Pre-Excitation, Catalytic Oxidation of Analytes over Hopcalite in Flame/Furnace Infrared Emission (FIRE) Spectrometry

Abstract

Gas-phase infrared emission measurements made with the use of a new, specially designed, electrically heated furnace or a small hydrogen/air flame have shown that oxidation of a variety of carbon-based analytes to CO2 over the catalyst hopcalite prior to vibrational excitation in the furnace or flame markedly improves the response of the FIRE radiometer. Calibration curves obtained with the use of the furnace alone were generally nonlinear, while those obtained with the flame alone had slopes that were compound dependent.
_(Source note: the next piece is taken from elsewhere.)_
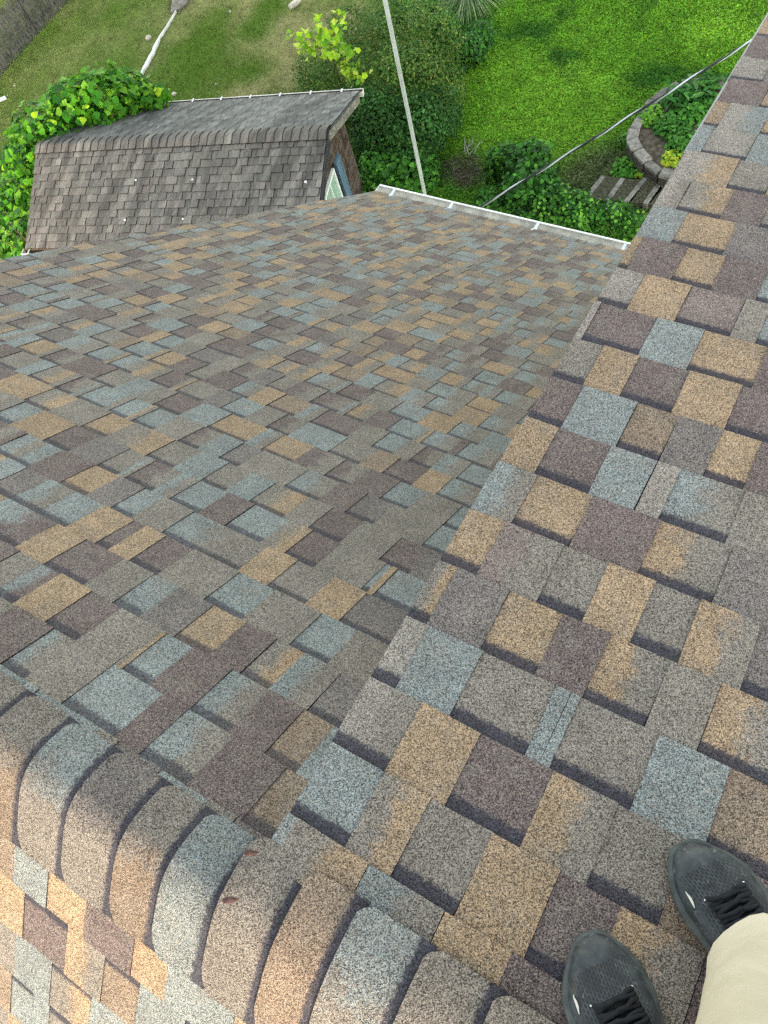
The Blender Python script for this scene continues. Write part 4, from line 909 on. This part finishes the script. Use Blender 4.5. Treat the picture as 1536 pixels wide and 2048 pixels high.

By the use of hopcalite in conjunction with the furnace, conversion to CO2 was significantly improved, and the FIRE response to pure acetone, benzene, dichloromethane, 1-chloro-2-methylpropane, heptane, methanol, and toluene became directly proportional to the number of moles of carbon introduced. In the case of the flame, as little as 0.1 g of hopcalite was sufficient to give a single, linear calibration curve (based on moles of carbon) for injection volumes of 0.2–1.0 μL of a test mixture composed of equal volumes of acetone, benzene, hexane, propanol, and tetrahydrofuran. With the use of hopcalite at its experimentally determined, optimum operating temperature of 380°C, an air flow rate of 45 mL min−1, and a furnace temperature of 600°C, the detection limit for hexane was found to be 518 ng C s−1. The use of hopcalite in conjunction with the flame (900°C) improved this detection limit by two orders of magnitude, due to the combined effects of an increase in excitation temperature and a decrease in source background noise. Injection of chlorinated compounds was found to temporarily poison the hopcalite, resulting in soot formation and loss of catalytic activity for periods of approximately ten minutes.